When China announced in 1964 that it had exploded an atomic bomb, it seemingly shocked the whole world. But in reality there was jubilation among oppressed countries.

When it was announced at a memorable UN session, representatives of Third World countries literally jumped to their feet with joy. China had accomplished what the imperialists had tried in every way to obstruct. The imperialists had no alternative but to accept China as a nuclear power.

Do the imperialist powers still have the political authority, for example through the UN, to obstruct an oppressed country from achieving its own nuclear capability without the authorization of Washington and Wall Street?
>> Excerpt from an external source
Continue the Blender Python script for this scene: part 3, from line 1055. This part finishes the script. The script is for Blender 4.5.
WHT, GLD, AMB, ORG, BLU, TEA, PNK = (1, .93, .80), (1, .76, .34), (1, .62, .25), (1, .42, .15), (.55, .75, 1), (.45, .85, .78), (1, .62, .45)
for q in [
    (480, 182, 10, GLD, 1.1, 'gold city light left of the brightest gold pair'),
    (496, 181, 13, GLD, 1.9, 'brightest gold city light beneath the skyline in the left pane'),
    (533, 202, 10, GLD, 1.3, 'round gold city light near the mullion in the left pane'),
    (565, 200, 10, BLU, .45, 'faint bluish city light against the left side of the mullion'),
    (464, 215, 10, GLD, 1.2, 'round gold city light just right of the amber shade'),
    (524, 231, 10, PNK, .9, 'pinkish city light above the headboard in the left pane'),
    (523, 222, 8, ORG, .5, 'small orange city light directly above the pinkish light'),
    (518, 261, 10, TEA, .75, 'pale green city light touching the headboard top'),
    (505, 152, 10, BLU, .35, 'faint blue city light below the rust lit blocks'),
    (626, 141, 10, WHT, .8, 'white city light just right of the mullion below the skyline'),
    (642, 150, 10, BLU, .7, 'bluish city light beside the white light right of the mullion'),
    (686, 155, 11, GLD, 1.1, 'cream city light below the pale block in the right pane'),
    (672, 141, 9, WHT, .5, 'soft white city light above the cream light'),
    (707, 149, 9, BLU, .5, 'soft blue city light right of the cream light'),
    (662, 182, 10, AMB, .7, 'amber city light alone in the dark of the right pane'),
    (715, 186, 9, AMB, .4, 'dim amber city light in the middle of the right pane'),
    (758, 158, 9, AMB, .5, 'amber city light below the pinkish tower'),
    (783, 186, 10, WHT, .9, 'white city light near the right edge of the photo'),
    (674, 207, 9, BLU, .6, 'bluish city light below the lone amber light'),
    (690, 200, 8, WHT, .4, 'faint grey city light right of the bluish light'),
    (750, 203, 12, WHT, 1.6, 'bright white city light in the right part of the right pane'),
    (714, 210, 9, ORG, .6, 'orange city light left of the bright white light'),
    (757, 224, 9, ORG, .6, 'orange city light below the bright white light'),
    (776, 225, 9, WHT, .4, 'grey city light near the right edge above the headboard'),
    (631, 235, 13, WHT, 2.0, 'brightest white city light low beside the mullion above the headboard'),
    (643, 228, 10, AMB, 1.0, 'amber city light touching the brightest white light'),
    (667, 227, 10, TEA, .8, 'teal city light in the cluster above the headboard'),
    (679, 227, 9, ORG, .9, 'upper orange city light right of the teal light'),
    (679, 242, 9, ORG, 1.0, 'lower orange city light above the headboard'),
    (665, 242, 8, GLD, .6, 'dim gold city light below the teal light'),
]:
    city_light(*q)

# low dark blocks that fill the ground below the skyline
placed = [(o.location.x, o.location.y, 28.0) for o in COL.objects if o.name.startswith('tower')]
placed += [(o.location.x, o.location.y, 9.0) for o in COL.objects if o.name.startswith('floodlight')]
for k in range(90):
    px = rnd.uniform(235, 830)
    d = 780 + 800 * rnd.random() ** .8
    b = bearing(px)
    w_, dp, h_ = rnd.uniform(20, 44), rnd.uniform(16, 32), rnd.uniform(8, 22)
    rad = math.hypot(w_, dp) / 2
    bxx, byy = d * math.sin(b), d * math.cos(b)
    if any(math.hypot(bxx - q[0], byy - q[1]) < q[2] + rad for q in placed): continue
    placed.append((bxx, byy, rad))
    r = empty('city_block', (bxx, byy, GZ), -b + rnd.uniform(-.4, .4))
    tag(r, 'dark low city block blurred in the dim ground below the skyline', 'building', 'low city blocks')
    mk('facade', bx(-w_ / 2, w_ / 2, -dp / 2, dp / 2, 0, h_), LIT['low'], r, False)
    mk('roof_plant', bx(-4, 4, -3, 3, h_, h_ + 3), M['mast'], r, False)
The DPRK has reached a state in its economic and industrial-technological development where it can move rather rapidly in the field of nuclear development, and has done so in the field of nuclear power. It may possibly have the ability to develop a nuclear bomb.

Sovereignty of DPRK

The DPRK, among other Third World countries, had agreed to give the IAEA information and allow the agency to inspect its nuclear premises. But it is strictly up to Korea to decide how far foreign capitalist representatives may go in inspecting nuclear facilities in its own country.

The DPRK has been cooperative with the IAEA, up to a point. But in the opinion of the Koreans, these inspectors, all of them from the capitalist West, then began to go further than what the Korean government had agreed was necessary to fulfill its obligations under the IAEA agreement.

It would have been right and proper at that point for these inspectors to abide by the Korean decision. And it was essential for the Western capitalist countries to respect the Korean decision. The Korean government is the ultimate authority on who comes and goes to inspect any of the facilities in the DPRK, nuclear or otherwise. This is necessary to sustain its sovereign status as an independent country.

Who, then, is opposing all this? The U.S. government, and most prominently and vociferously the Pentagon, supported by the State Department.

What are they up to? A rerun of the Korean War?

The U.S. government was able to corral, confuse, bamboozle and in every way lie about who started the fighting in Korea in 1950. It spread fear and confusion in the world media that the USSR and People's China had instigated the DPRK to commence the struggle and were setting the stage for "a classic battle between communism and freedom."

Under present circumstances, such deception is not available to the U.S. government. China has its own independent position in foreign affairs. Its relation to the DPRK is conducted as that of a friendly neighbor, if not a socialist ally.

So far as the USSR is concerned, it is gone. The influence of Russia as a bourgeois state is at the present time minimal in Korea.

So the Pentagon has succumbed to the dream of corralling the entire Korean peninsula as a stepping stone to a new phase in its attempt to take over the Asian mainland.

It is from this world perspective that we have to understand the position of the DPRK in guarding its own sovereignty and not succumbing to either the wiles or the military threats of the U.S.

In a socialist order, the exchange of vital technical and scientific data is the ABC of friendship and fraternal relations. Under imperialism, it can easily become the pivot for a world conflagration.

This is what has to be watched in the case of Korea. The progressive and working class forces in this country have to support the just cause of the DPRK. In doing so they are defending the most vital interests of the working class and oppressed masses right here.